Tuesday, November 3, 2015

The job of a QA Engineer

"Four years ago I couldn't spell engineer, now I are one." Used to be a funny saying a long time ago. Now I really are an engineer and have been for a lot longer than four years.

I won't go into how I got there, but my path brought me through 'Application Developer'.


There are some definitions out there, but to me an Application Developer is someone who develops applications using libraries that a real developer has created to make developing applications easy. I don't know about easy, but it was fun. And it still is. I never quite got over that feeling of amazement when some piece of code I write actually performs as I expected.

When I came to America (read my book to find out how I got here), the most important thing to me was to find a job, any job. I was quite prepared to wait tables if necessary. In fact, in the first year, I ended up with three jobs, yes, at the same time.  I taught horseback riding (yes, I am qualified to do that) on Saturday. At night I did the books for a window treatment company, and during the day I was a Software Quality Assurance Engineer. Never heard of that job before I got it.  But like I said, any job!



I went to a job fair and handed my resume out to everyone. Long story short I got an interview and was offered the choice of Customer Service Engineer or Quality Assurance Engineer. The second sound really interesting so I chose that. What a fortunate choice.

The first few weeks I had to scramble to figure out the jargon. Hell, I was just learning to speak American, speaking QA on top of that was not easy. But I got it. I figured out what a Test Plan was, established that, while very boring, it was also very necessary. And best of all, I got to program.

Writing tests is a whole lot easier, and more fun, than what I call 'real programming'. You, the QA Engineer, decide what you want to write and how you want to write it, rather than have a designer tell you what to do. You get to know and understand, and experience, the entire application. A developer only works on one small part, and frequently is totally ignorant as to how their contribution is incorporated into the whole.

The down side is that you are the last line of defense, after you is the USER. And no matter how many defects you find and are responsible for preventing the USER from encountering, you are held responsible for those few that escape into USER land.

Believe me, there is no one, not even the USER, who feels worse about the escapees. We live to catch those bugs. The ones that get away (and we know there will be many of them) are the ones we live in terror of. They are the bugs that define who we are to the rest of our colleagues.

The only person who knows about the bugs you catch and prevent from getting out are the developers  whose bug you managed to catch - and the good developers know and appreciate your work - after all, you prevented them from looking bad. Everyone knows about the bugs that get away.
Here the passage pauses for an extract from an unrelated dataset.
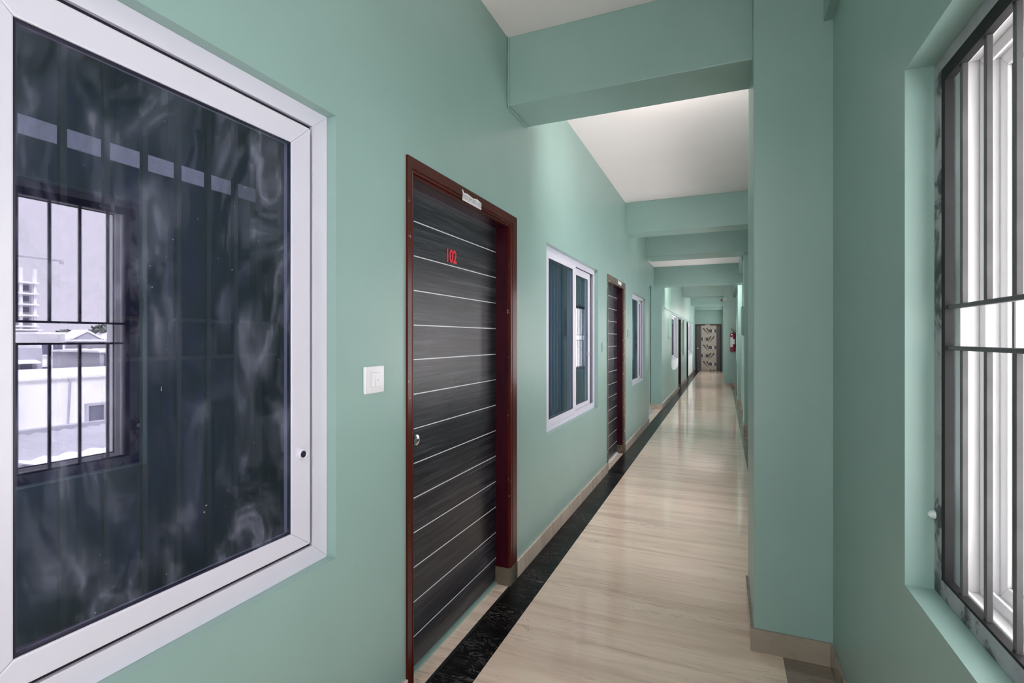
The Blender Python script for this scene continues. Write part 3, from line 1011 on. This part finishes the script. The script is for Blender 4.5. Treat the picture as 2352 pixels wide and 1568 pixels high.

So, I hear you ask, why do we do it?  I know why I do it. I love programming but I know that I am not good enough at it to be a programmer, and truth be told, I like being involved in the entire production. I like all of the side shows associated with QA but still get to write code, and it doesn't have to be highly efficient, just has to catch those bugs and exercise as much of the real code as possible. But I am also a little bit OCD, OK, may a lot OCD - and I am a Virgo.

Most of all I don't want to use applications that keep crashing, returning errors or just flat 'don't work' and I get a huge amount of satisfaction from making sure that my customers (yes, I think of them as mine) are protected from the same unpleasant experiences.

You are more than welcome! It is my great pleasure.